Representative Jackie Speier, a Democrat from California jumped on Twitter to denounce the email.

An unnamed army spokesperson told Politco that, "It scares me to think that these are people involved in gender integration."

Meanwhile, the Army distanced itself from Arnhart on Twitter.

While parsing the value of images "ugly" or "pretty" women and Arnhart's comments about breaking a nail may seem offensive, her assessment is as much describing the reality of a cultural phenomenon as it is defining a strategy. "There is a growing body of empirical research that indicates that focusing on women's physical appearance has a negative impact in how women are perceived," Nathan Heflick, PhD, a Research Associate at the University of Kent's School of Psychology tells Yahoo Shine. "This includes the reduced belief that [pretty] women are intelligent, kind, moral and, on a more basic level, have thoughts, feelings and intentions." He adds that when a woman is perceived as being sexually attractive she is more likely to be blamed for being raped or sexually harassed.

Heflick wonders why the Army was only using attractive women for PR materials in the first place and asks "Why aren't they concerned that 'ugly" men are used? The reason probably has to do with physical appearance, on a broad cultural level, being more important in people's mind(s) than men's physical appearance."

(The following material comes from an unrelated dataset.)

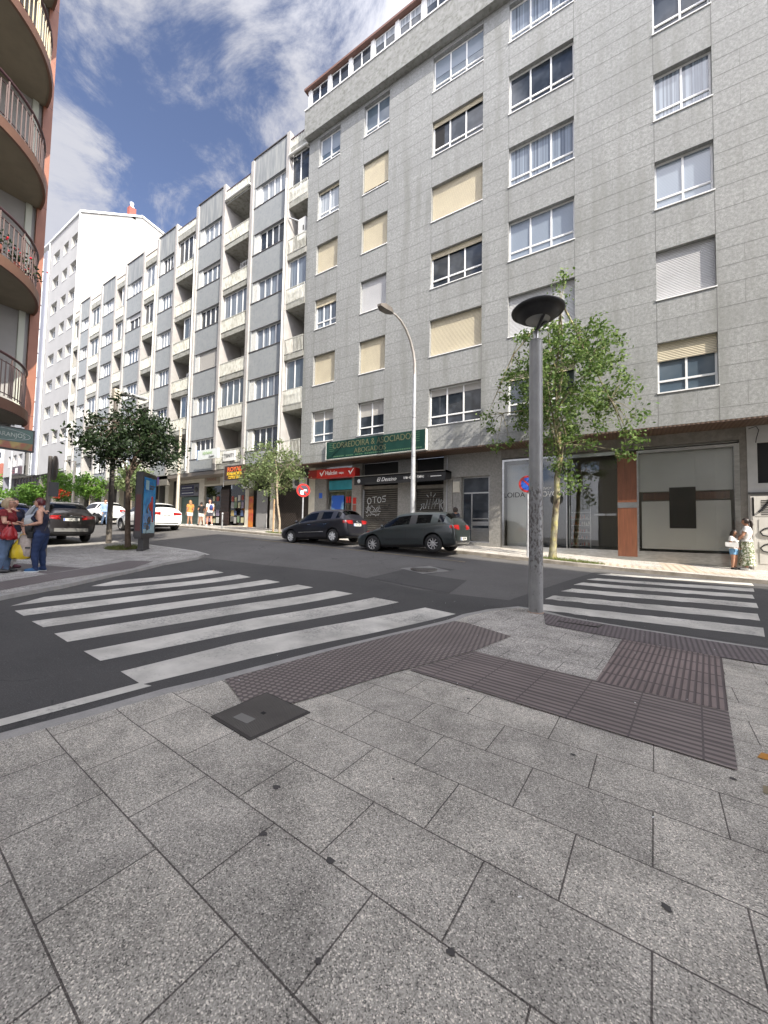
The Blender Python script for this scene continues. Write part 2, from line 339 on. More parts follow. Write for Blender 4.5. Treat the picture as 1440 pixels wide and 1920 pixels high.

It's important to point out that Arnhart wasn't commenting on women's capability to actually serve as Speier claimed, but the use of their image. The attractive woman in the article flagged by Arnhart, is Corporal Kristine Tejada who did two tours of duty to Iraq. Interestingly over the last couple of years, Tejada's picture has been featured dozens of times as a "representative female soldier" by news outlets from USA Today to Mother Jones to Public Radio International. While Arnhart maybe be pushing, however clumsily, for grittier images of "average looking" women, its doubtful that the mainstream media-where the objectification of female beauty pays the bills-will follow suit any time soon.